July 9 (Bloomberg)—The Vietnamese dong’s slide in the last two weeks was “unreasonable” and driven by sentiment rather than supply or demand, the central bank said.

The so-called black-market exchange rate for the currency reached 19,140 per dollar on July 2 from 18,890 on June 23, the State Bank of Vietnam said, without giving a current level. The dong traded at 19,180 in the black market, according to an information service run by Vietnam Posts & Telecommunications, compared with an official rate of 19,085.

The central bank devalued the currency in November and again in February. A disparity between the official and black- market exchange rates which persisted as a reduction in dong interest rates made holding dollars more attractive has narrowed, the World Bank said in a June report that cited a “gradual return” of confidence in the dong.
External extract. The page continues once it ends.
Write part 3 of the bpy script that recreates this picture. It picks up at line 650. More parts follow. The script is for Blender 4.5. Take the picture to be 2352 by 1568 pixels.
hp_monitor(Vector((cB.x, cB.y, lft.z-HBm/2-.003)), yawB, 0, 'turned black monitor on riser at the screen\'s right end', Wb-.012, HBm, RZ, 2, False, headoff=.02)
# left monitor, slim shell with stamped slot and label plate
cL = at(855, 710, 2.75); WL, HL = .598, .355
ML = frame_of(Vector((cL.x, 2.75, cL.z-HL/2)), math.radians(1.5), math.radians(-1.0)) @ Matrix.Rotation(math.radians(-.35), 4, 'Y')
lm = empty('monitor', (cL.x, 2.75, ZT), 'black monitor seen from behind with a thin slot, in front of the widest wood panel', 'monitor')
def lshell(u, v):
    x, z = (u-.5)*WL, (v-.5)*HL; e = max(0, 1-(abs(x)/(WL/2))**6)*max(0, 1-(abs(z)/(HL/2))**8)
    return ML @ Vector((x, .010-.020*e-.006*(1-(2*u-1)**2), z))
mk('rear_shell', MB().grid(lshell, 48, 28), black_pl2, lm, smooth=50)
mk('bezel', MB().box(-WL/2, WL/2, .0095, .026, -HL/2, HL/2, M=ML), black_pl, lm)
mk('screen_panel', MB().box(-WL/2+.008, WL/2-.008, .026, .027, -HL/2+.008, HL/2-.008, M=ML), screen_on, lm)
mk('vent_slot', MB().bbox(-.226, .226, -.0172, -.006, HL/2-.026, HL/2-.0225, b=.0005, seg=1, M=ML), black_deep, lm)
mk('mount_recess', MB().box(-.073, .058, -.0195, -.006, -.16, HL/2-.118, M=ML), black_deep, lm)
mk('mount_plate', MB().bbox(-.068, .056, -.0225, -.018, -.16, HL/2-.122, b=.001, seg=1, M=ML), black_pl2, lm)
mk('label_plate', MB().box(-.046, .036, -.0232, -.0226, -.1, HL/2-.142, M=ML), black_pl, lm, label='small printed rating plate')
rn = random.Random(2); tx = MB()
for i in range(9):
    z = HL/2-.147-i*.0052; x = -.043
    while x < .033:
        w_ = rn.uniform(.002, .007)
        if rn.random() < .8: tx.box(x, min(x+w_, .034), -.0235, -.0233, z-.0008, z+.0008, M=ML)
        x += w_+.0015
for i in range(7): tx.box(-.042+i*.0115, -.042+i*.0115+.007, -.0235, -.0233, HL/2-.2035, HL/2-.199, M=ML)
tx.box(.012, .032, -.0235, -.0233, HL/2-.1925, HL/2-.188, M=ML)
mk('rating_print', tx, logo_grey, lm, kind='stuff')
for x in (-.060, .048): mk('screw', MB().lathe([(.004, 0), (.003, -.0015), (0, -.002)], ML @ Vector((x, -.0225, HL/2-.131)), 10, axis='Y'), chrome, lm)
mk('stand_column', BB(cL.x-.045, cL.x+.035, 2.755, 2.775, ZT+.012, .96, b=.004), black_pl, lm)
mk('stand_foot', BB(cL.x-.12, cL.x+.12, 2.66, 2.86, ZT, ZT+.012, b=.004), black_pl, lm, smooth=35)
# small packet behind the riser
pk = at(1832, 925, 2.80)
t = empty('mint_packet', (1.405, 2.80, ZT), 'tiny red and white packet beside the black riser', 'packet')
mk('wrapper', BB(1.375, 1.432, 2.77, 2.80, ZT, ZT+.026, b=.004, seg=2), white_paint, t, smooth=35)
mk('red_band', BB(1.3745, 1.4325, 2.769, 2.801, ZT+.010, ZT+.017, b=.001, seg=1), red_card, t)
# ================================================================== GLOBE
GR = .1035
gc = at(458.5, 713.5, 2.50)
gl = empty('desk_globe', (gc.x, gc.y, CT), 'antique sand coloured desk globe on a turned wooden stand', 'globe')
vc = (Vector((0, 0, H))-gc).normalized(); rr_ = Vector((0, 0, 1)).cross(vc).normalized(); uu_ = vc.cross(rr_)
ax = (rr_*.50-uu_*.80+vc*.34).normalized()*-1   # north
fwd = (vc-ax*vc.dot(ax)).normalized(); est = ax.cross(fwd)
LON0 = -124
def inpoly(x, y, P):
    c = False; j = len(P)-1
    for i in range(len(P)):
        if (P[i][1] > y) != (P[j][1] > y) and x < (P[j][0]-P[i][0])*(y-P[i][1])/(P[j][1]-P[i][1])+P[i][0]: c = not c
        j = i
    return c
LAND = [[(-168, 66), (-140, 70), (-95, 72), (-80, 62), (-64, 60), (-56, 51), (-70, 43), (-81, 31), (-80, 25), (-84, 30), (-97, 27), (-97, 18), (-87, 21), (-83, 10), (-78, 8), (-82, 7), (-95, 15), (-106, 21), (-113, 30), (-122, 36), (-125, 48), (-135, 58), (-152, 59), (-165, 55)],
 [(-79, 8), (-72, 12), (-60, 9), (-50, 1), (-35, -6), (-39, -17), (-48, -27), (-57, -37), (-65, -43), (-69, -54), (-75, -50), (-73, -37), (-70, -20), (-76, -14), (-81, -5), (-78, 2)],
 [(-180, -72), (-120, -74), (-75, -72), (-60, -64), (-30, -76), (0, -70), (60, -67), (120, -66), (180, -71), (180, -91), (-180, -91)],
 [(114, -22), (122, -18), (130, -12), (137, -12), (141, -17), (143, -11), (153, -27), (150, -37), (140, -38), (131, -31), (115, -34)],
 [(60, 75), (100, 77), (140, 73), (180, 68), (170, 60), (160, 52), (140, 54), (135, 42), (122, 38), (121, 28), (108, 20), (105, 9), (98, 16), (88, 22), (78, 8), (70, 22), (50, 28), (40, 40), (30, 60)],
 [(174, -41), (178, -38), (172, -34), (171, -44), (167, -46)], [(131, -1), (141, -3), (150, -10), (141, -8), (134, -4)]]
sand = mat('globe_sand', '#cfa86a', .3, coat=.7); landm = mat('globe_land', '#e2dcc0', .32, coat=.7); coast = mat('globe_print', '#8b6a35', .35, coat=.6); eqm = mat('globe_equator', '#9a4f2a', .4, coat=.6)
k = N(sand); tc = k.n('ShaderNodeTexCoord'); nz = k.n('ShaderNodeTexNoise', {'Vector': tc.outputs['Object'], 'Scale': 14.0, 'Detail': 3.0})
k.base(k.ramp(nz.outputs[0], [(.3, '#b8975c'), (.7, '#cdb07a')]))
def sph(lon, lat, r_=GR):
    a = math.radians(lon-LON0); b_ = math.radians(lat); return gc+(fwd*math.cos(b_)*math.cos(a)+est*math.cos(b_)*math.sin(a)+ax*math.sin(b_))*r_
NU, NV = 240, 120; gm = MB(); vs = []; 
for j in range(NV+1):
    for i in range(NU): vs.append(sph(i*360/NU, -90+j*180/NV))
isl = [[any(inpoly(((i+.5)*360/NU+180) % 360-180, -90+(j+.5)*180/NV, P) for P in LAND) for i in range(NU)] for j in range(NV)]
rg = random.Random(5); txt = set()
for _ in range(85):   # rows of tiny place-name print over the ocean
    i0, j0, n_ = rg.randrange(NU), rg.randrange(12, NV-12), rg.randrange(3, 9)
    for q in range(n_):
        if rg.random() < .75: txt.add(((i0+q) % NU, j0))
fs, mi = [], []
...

The State Bank of Vietnam said “the safety of liquidity of foreign currency in the banking system is ensured” as the current-account deficit narrowed in the second quarter from the previous three months and the capital account showed a surplus for the first half of 2010.
Capital-Account Surplus

“The surplus in the capital account was always enough to make up for the current-account deficit,” the central bank said. “Total foreign-currency revenue was larger than total foreign-currency expenditure.”

Vietnam’s foreign-exchange reserves fell to the equivalent of seven weeks of imports from coverage of less than two-and-a- half months in December, the International Monetary Fund said on June 9, without giving a figure. The central bank said it bought a “considerable amount” of foreign currency in the second quarter to help boost the reserves.